Reducing the sums, we find the
following answer. And we can now convert our two to
the power of three back to an eight. Doing so, we find that 𝑧 one
multiplied by 𝑧 two to the power of six divided by 𝑧 three to the power of four is
equal to eight 𝑒 to the power of 47𝜋 over six times 𝑖.

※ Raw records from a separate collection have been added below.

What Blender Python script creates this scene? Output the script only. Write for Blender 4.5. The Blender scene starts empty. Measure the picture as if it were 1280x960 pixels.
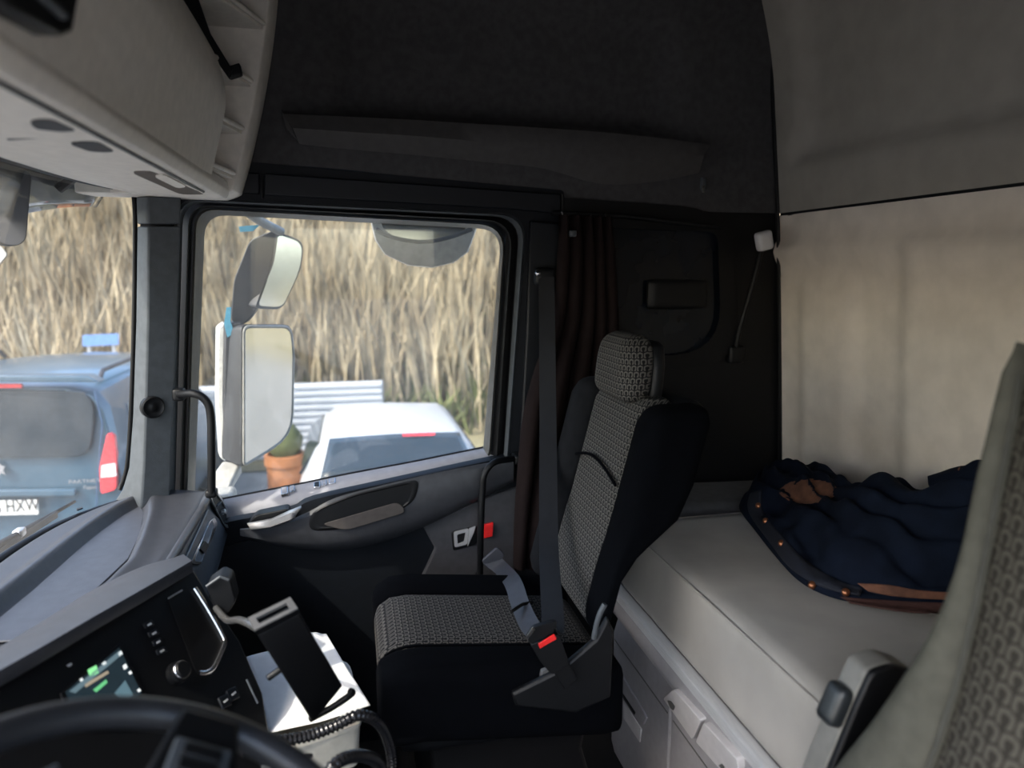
import bpy, bmesh, math, random
from mathutils import Vector, Matrix, noise as mn
random.seed(7)
S = bpy.context.scene
COL = S.collection
R = math.radians

# ------------------------------------------------------------------ camera
CAM = Vector((0, 0, 1.6)); FPX = 900.0; YAW = R(12.7); PIT = R(9.1)
FW = Vector((math.sin(YAW)*math.cos(PIT), math.cos(YAW)*math.cos(PIT), -math.sin(PIT)))
RT = Vector((math.cos(YAW), -math.sin(YAW), 0)); UP = RT.cross(FW)
cd = bpy.data.cameras.new('camera'); cam = bpy.data.objects.new('camera', cd); COL.objects.link(cam)
cd.sensor_width = 36; cd.lens = 36*FPX/1280; cd.clip_start = .02; cd.clip_end = 500
cam.matrix_world = Matrix(((RT.x, UP.x, -FW.x, CAM.x), (RT.y, UP.y, -FW.y, CAM.y), (RT.z, UP.z, -FW.z, CAM.z), (0, 0, 0, 1)))
cd.dof.use_dof = True; cd.dof.focus_distance = 1.95; cd.dof.aperture_fstop = 2.0
S.camera = cam
# ------------------------------------------------------------------ world, sun, exposure
S.view_settings.view_transform = 'Standard'; S.view_settings.look = 'None'
S.view_settings.gamma = 1; S.view_settings.use_curve_mapping = False
S.view_settings.exposure = 0.6
SUN_DIR = Vector((.78, .47, -.92)).normalized()          # direction the light travels
w = bpy.data.worlds.new('sky'); S.world = w; w.use_nodes = True
wn = w.node_tree.nodes; wl = w.node_tree.links
bg = wn['Background']; bg.inputs[1].default_value = 0.62
sky = wn.new('ShaderNodeTexSky'); sky.sky_type = 'NISHITA'; sky.sun_disc = False
sky.sun_elevation = math.asin(-SUN_DIR.z); sky.sun_rotation = math.atan2(-SUN_DIR.x, -SUN_DIR.y)
sky.air_density = 1.0; sky.dust_density = 3.0; sky.ozone_density = 1.0
wl.new(sky.outputs[0], bg.inputs[0])
sd = bpy.data.lights.new('sun', 'SUN'); sd.energy = 3.5; sd.angle = R(.6); sd.color = (1, .92, .80)
so = bpy.data.objects.new('sun', sd); COL.objects.link(so); so.location = (0, -6, 6)
so.rotation_euler = SUN_DIR.to_track_quat('-Z', 'Y').to_euler()

# ------------------------------------------------------------------ helpers
def ray(x, y): return FW + RT*((x-640)/FPX) - UP*((y-480)/FPX)
def PY(x, y, Y): d = ray(x, y); return CAM + d*((Y-CAM.y)/d.y)
def PX(x, y, X): d = ray(x, y); return CAM + d*((X-CAM.x)/d.x)
def PZ(x, y, Z): d = ray(x, y); return CAM + d*((Z-CAM.z)/d.z)
class Plane:
    def __init__(s, a, b, c):
        s.o = Vector(a); s.n = (Vector(b)-s.o).cross(Vector(c)-s.o).normalized()
        if s.n.dot(CAM-s.o) < 0: s.n = -s.n               # n points to the viewer's side
        s.u = (Vector(b)-s.o).normalized(); s.v = s.n.cross(s.u)
    def at(s, x, y, off=0.0):
        d = ray(x, y); t = (s.o-CAM).dot(s.n)/d.dot(s.n); return CAM+d*t+s.n*off
def sst(a, b, x):
    t = max(0, min(1, (x-a)/(b-a))); return t*t*(3-2*t)
def lerp(a, b, t): return a+(b-a)*t
def poly_at(pts, t):
    """point on a polyline at parameter 0..1 (by length)"""
    L = [(pts[i+1]-pts[i]).length for i in range(len(pts)-1)]; s = t*sum(L)
    for i, l in enumerate(L):
        if s <= l or i == len(L)-1: return pts[i].lerp(pts[i+1], min(1, s/max(l, 1e-9)))
        s -= l
def smooth_path(pts, n=6):
    """Catmull-Rom through the points"""
    pts = [Vector(p) for p in pts]; out = []
    for i in range(len(pts)-1):
        p0 = pts[max(0, i-1)]; p1 = pts[i]; p2 = pts[i+1]; p3 = pts[min(len(pts)-1, i+2)]
        for k in range(n):
            t = k/n
            out.append(.5*((2*p1)+(p2-p0)*t+(2*p0-5*p1+4*p2-p3)*t*t+(3*p1-p0-3*p2+p3)*t**3))
    out.append(pts[-1]); return out
def rq(corners, radii, n=6):
    """rounded polygon in 2-D (pixel or metre) space"""
    out = []; m = len(corners); cs = [Vector((c[0], c[1])) for c in corners]
    for i, c in enumerate(cs):
        a = (cs[i-1]-c); b = (cs[(i+1) % m]-c); r = radii[i] if hasattr(radii, '__len__') else radii
        p = c+a.normalized()*min(r, a.length*.49); q = c+b.normalized()*min(r, b.length*.49)
        for k in range(n+1):
            t = k/n; out.append((1-t)**2*p+2*t*(1-t)*c+t*t*q)
    return out

# ---- materials
MATS = {}
def mat(name, col, rough=.6, metal=0.0, var=.12, scale=40, bump=.0, bscale=300, spec=.5, coat=0, stretch=None, col2=None, emit=None, sheen=0):
    if name in MATS: return MATS[name]
    m = bpy.data.materials.new(name); m.use_nodes = True; nt = m.node_tree; b = nt.nodes['Principled BSDF']
    b.inputs['Roughness'].default_value = rough; b.inputs['Metallic'].default_value = metal
    b.inputs['Specular IOR Level'].default_value = spec; b.inputs['Coat Weight'].default_value = coat
    b.inputs['Sheen Weight'].default_value = sheen
    tc = nt.nodes.new('ShaderNodeTexCoord'); mp = nt.nodes.new('ShaderNodeMapping')
    nt.links.new(tc.outputs['Object'], mp.inputs[0])
    if stretch: mp.inputs['Scale'].default_value = stretch
    nz = nt.nodes.new('ShaderNodeTexNoise'); nz.inputs['Scale'].default_value = scale; nz.inputs['Detail'].default_value = 4
    nt.links.new(mp.outputs[0], nz.inputs['Vector'])
    rp = nt.nodes.new('ShaderNodeValToRGB')
    c1 = [max(0, c*(1-var)) for c in col]; c2 = col2 or [min(1, c*(1+var)) for c in col]
    rp.color_ramp.elements[0].position = .35; rp.color_ramp.elements[1].position = .65
    rp.color_ramp.elements[0].color = (*c1, 1); rp.color_ramp.elements[1].color = (*c2, 1)
    nt.links.new(nz.outputs[0], rp.inputs[0]); nt.links.new(rp.outputs[0], b.inputs['Base Color'])
    if bump:
        n2 = nt.nodes.new('ShaderNodeTexNoise'); n2.inputs['Scale'].default_value = bscale; n2.inputs['Detail'].default_value = 2
        nt.links.new(tc.outputs['Object'], n2.inputs['Vector'])
        bp = nt.nodes.new('ShaderNodeBump'); bp.inputs['Strength'].default_value = bump; bp.inputs['Distance'].default_value = .002
        nt.links.new(n2.outputs[0], bp.inputs['Height']); nt.links.new(bp.outputs[0], b.inputs['Normal'])
    if emit:
        b.inputs['Emission Color'].default_value = (*emit[0], 1); b.inputs['Emission Strength'].default_value = emit[1]
    MATS[name] = m; return m
def glassmat(name, tint, refl=.03, rough=.02, dirt=.0):
    m = bpy.data.materials.new(name); m.use_nodes = True; nt = m.node_tree; nt.nodes.remove(nt.nodes['Principled BSDF'])
    out = nt.nodes['Material Output']
    t = nt.nodes.new('ShaderNodeBsdfTransparent'); t.inputs[0].default_value = (*tint, 1)
    g = nt.nodes.new('ShaderNodeBsdfGlossy'); g.inputs['Roughness'].default_value = rough; g.inputs[0].default_value = (1, 1, 1, 1)
    lw = nt.nodes.new('ShaderNodeLayerWeight'); lw.inputs[0].default_value = .5
    pw = nt.nodes.new('ShaderNodeMath'); pw.operation = 'POWER'; pw.inputs[1].default_value = 5; nt.links.new(lw.outputs['Facing'], pw.inputs[0])
    ad = nt.nodes.new('ShaderNodeMath'); ad.operation = 'MULTIPLY_ADD'; ad.inputs[1].default_value = .9; ad.inputs[2].default_value = refl; nt.links.new(pw.outputs[0], ad.inputs[0])
    mx = nt.nodes.new('ShaderNodeMixShader'); nt.links.new(ad.outputs[0], mx.inputs[0])
    nt.links.new(t.outputs[0], mx.inputs[1]); nt.links.new(g.outputs[0], mx.inputs[2])
    last = mx
    if dirt:
        d = nt.nodes.new('ShaderNodeBsdfTranslucent'); d.inputs[0].default_value = (.8, .78, .72, 1)
        nz = nt.nodes.new('ShaderNodeTexNoise'); nz.inputs['Scale'].default_value = 9; nz.inputs['Detail'].default_value = 6
        mt = nt.nodes.new('ShaderNodeMath'); mt.operation = 'MULTIPLY'; mt.inputs[1].default_value = dirt
        nt.links.new(nz.outputs[0], mt.inputs[0])
        m2 = nt.nodes.new('ShaderNodeMixShader'); nt.links.new(mt.outputs[0], m2.inputs[0])
        nt.links.new(mx.outputs[0], m2.inputs[1]); nt.links.new(d.outputs[0], m2.inputs[2]); last = m2
    nt.links.new(last.outputs[0], out.inputs[0]); MATS[name] = m; return m
def weavemat(name, dark, light, pitch, rough=.85):
    """woven seat cloth: staggered open loops of light yarn on a dark ground (UV in metres)"""
    m = bpy.data.materials.new(name); m.use_nodes = True; nt = m.node_tree; b = nt.nodes['Principled BSDF']
    N = nt.nodes; L = nt.links
    b.inputs['Roughness'].default_value = rough; b.inputs['Specular IOR Level'].default_value = .2
    def mth(op, a, c=None, d=None):
        n = N.new('ShaderNodeMath'); n.operation = op
        for i, v in enumerate((a, c, d)):
            if v is None: continue
            if isinstance(v, (int, float)): n.inputs[i].default_value = v
            else: L.new(v, n.inputs[i])
        return n.outputs[0]
    uv = N.new('ShaderNodeUVMap'); sp = N.new('ShaderNodeSeparateXYZ'); L.new(uv.outputs[0], sp.inputs[0])
    v = mth('DIVIDE', sp.outputs[1], pitch*.86); row = mth('FLOOR', v)
    u = mth('ADD', mth('DIVIDE', sp.outputs[0], pitch), mth('MULTIPLY', mth('MODULO', mth('ABSOLUTE', row), 2.0), .5))
    fu = mth('SUBTRACT', mth('FRACT', u), .5); fv = mth('SUBTRACT', mth('FRACT', v), .5)
    au = mth('ABSOLUTE', fu); av = mth('ABSOLUTE', fv)
    # rounded-square ring, opened on its lower side, with a short stem to the next row
    d = mth('POWER', mth('ADD', mth('POWER', au, 4.0), mth('POWER', av, 4.0)), .25)
    ring = mth('LESS_THAN', mth('ABSOLUTE', mth('SUBTRACT', d, .33)), .10)
    gap = mth('MULTIPLY', mth('LESS_THAN', au, .15), mth('LESS_THAN', fv, 0.0))
    ring = mth('MULTIPLY', ring, mth('SUBTRACT', 1.0, gap))
    stem = mth('MULTIPLY', mth('LESS_THAN', au, .10), mth('GREATER_THAN', fv, .25))
    tot = mth('MAXIMUM', ring, stem)
    nz = N.new('ShaderNodeTexNoise'); nz.inputs['Scale'].default_value = 900; L.new(uv.outputs[0], nz.inputs['Vector'])
    fac = mth('MULTIPLY', tot, mth('ADD', mth('MULTIPLY', nz.outputs[0], .8), .5))
    mx = N.new('ShaderNodeMix'); mx.data_type = 'RGBA'; L.new(fac, mx.inputs['Factor'])
    mx.inputs['A'].default_value = (*dark, 1); mx.inputs['B'].default_value = (*light, 1)
    L.new(mx.outputs['Result'], b.inputs['Base Color'])
    bp = N.new('ShaderNodeBump'); bp.inputs['Strength'].default_value = .6; bp.inputs['Distance'].default_value = .002
    L.new(tot, bp.inputs['Height']); L.new(bp.outputs[0], b.inputs['Normal'])
    MATS[name] = m; return m

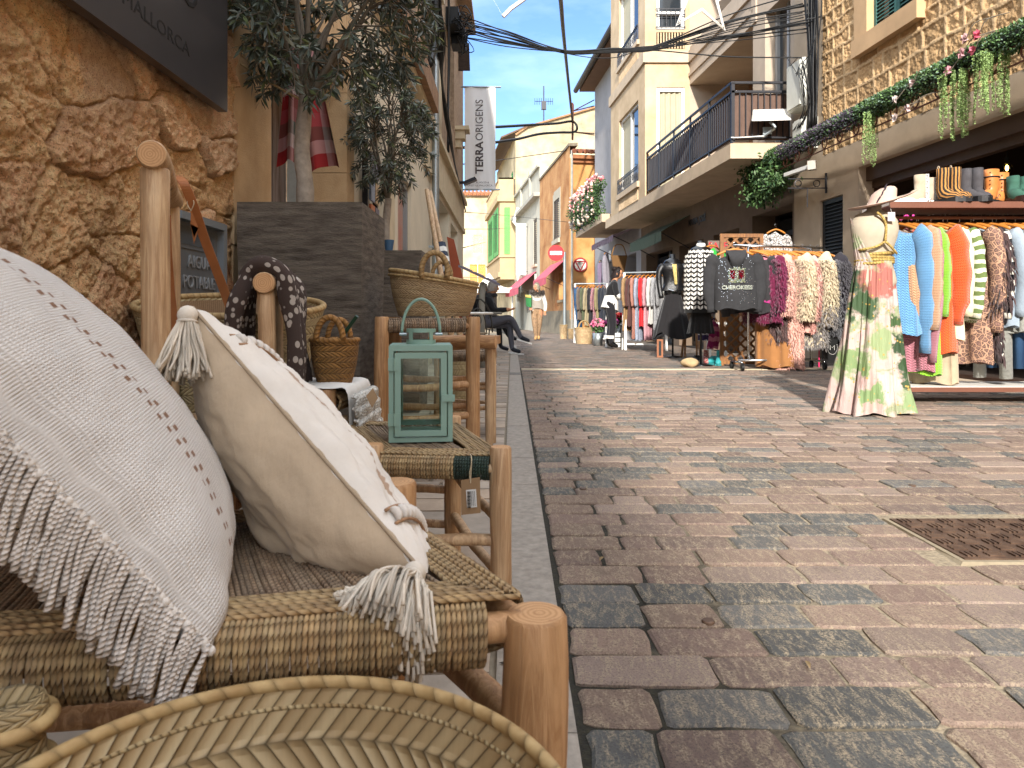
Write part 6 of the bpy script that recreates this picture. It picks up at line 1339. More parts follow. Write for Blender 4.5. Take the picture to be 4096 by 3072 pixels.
for x in (2.98, 4.6):
    for y in (5.42, 5.8): mb = MB(); castor(mb, x, y); mb.build('castor', M_blk, rk, auto=40)
KN = [Mknit('blue_knit', '#5e93bf'), Mknit('tan_knit', '#b98f6c'), Mknit('pink_knit', '#b0707c'), Mknit('orange_knit', '#d2500c'), Mknit('lime_knit', '#83c22a')]
M_snake = Mcell('snake_print', '#b08a70', '#3a2a28', '#6d5049', 28); M_cream_c = Mcl('cream_cotton', '#cdc3a4', .5); M_gw = Mstr('green_white_stripe', '#c9c9b6', '#5d6e3c', 15.); M_mus = Mcl('mustard_cloth', '#b58a1e'); M_bw = Mstr('black_white_stripe', '#cbc8bc', '#15151c', 12.)
M_bei2 = Mcl('beige_satin', '#a3927a', .4); M_brn = Mcl('brown_wool', '#3d2b2a', .6); M_lbg = Mcl('blue_grey_wool', '#8b98a4', .3); M_lin = Mcl('grey_linen', '#8b8b84', .8); M_tur = Mcl('pale_aqua', '#9ab5ac', .4)
def Mdenim(name, c):
    m = M(name, c, .85, .22, 7, .4, 240, .002); return m
M_den = Mdenim('blue_denim', '#2b4868'); M_den2 = Mdenim('dark_denim', '#17304e')
items = [ # x, label, L, mat, kwargs, yaw
 (3.040, 'light blue chunky knit jumper at the left end of the rail', .84, KN[0], dict(w=.21, th=.09, sl=.88, cuff=1, sr=.07), .35),
 (3.130, 'tan beige knit jumper beside the light blue one', .74, KN[1], dict(w=.22, th=.09, sl=.70, sr=.07), .3),
 (3.235, 'dusty pink long knit cardigan between tan and orange jumpers', 1.12, KN[2], dict(w=.2, th=.05, sl=.95, cuff=1, sr=.055), .25),
 (3.315, 'bright orange chunky knit jumper on the rail', .98, KN[3], dict(w=.24, th=.12, sl=.66, cuff=1, sr=.075), .55),
 (3.300, 'lime green ribbed knit dress hanging below the orange jumper', 1.15, KN[4], dict(w=.19, th=.07, sl=.6), .2),
 (3.410, 'long beige satin skirt touching the bottom shelf', 1.22, M_bei2, dict(w=.17, th=.06, sl=0, bot=1.2), .5),
 (3.420, 'cream cotton shirt beside the orange jumper', .88, M_cream_c, dict(w=.22, th=.05, sl=.6, fold=.02), .35),
 (3.510, 'white shirt with olive green stripes on the rail', .74, M_gw, dict(w=.22, th=.05, sl=.62, fold=.02), .3),
 (3.545, 'mustard yellow trousers folded over a hanger', .5, M_mus, dict(w=.12, th=.03, sl=0, bot=1.), .5),
 (3.640, 'snake print jacket and skirt in brown tones', 1.06, M_snake, dict(w=.22, th=.05, sl=.72, sr=.065), .38),
 (3.750, 'black and white striped shirt dress behind the snake print', 1.05, M_bw, dict(w=.2, th=.05, sl=.62), .3),
 (3.730, 'dark brown wool top with long fringe', 1.0, M_brn, dict(w=.2, th=.05, sl=.55, fur=2025, furc=[(.07, .04, .04)], furL=.09, furd=-3.), .3),
 (3.830, 'pale blue grey blazer on the rail', .78, M_lbg, dict(w=.22, th=.05, sl=.6), .35),
 (3.930, 'grey crinkled linen shirt beside the blue grey blazer', .82, M_lin, dict(w=.23, th=.06, sl=.62, fold=.02, cuff=1), .3),
 (3.900, 'grey crinkled linen trousers below the linen shirt', 1.18, M_lin, dict(w=.2, th=.06, legs=True, sl=0), .6),
 (4.000, 'mid blue embroidered denim jeans with turned hem', 1.1, M_den, dict(w=.2, th=.05, legs=True, sl=0), .7),
 (4.080, 'dark blue denim dress at the right edge of the rail', 1.1, M_den2, dict(w=.22, th=.07, sl=.4), .5),
 (4.2, 'dark blue denim skirt beyond the frame edge of the rail', 1.0, M_den, dict(w=.2, th=.06, sl=0), .5)]
for i, (x, lab, L, mt_, kw, yaw) in enumerate(items):
    nm = 'jumper' if 'jumper' in lab else 'shirt' if 'shirt' in lab else 'trousers' if ('trousers' in lab or 'jeans' in lab) else 'skirt' if 'skirt' in lab and 'snake' not in lab else 'jacket' if 'jacket' in lab or 'blazer' in lab else 'dress'
    g_ = garment(nm, lab, L, mt_, cat_=nm, seed=i, **kw); place(g_, (x-(.03 if i == 0 else .06 if i == 1 else .11), 5.6, 1.448), yaw+.1)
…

Although we have seemingly found
the answer to our question, we do have one more step to perform. Here we can clearly see that our
answer is in exponential form, with an 𝑟-value of eight and a 𝜃-value of 47𝜋 over
six. Although we have a valid answer,
generally, when working with complex numbers in exponential or in trigonometric
form, we want our value of 𝜃 to be greater than or equal to zero and less than two
𝜋.
By looking at this range in terms
of sixths, we can see that our 𝜃-value is very clearly greater than 12𝜋 over
six. In order to fix this, we can use
the following relationship, which takes advantage of the periodicity that occurs in
the complex plane. In the complex plane, 𝑒 to the
power of 𝑖𝜃 is equal to 𝑒 to the power of 𝑖 times 𝜃 plus two 𝜋𝑛, where 𝑛 is
an integer value.
For our complex number, the value
of 𝜃 is 47𝜋 over six. By choosing a negative value of 𝑛
— in this case, 𝑛 equals negative three — we can reduce our 𝜃-value to lie within
the desired range. 𝜃 plus two 𝜋 times negative three
is equal to the following. Working through the calculation, we
find the answer to this is 11𝜋 over six, which does indeed lie within the desired
range.
To recap, using this relationship
for 𝑒, we have found that, in the complex plane, a 𝜃-value of 47𝜋 over six is
equivalent to a 𝜃-value of 11𝜋 over six. This allows us to replace the
𝜃-value in our answer. Since 𝜃 is now in the desired
range, we have now reached the end of our journey. And we have found that 𝑧 one
multiplied by 𝑧 two to the power of six divided by 𝑧 three to the power of four is
equal to eight 𝑒 to the power of 11𝜋 over six times 𝑖.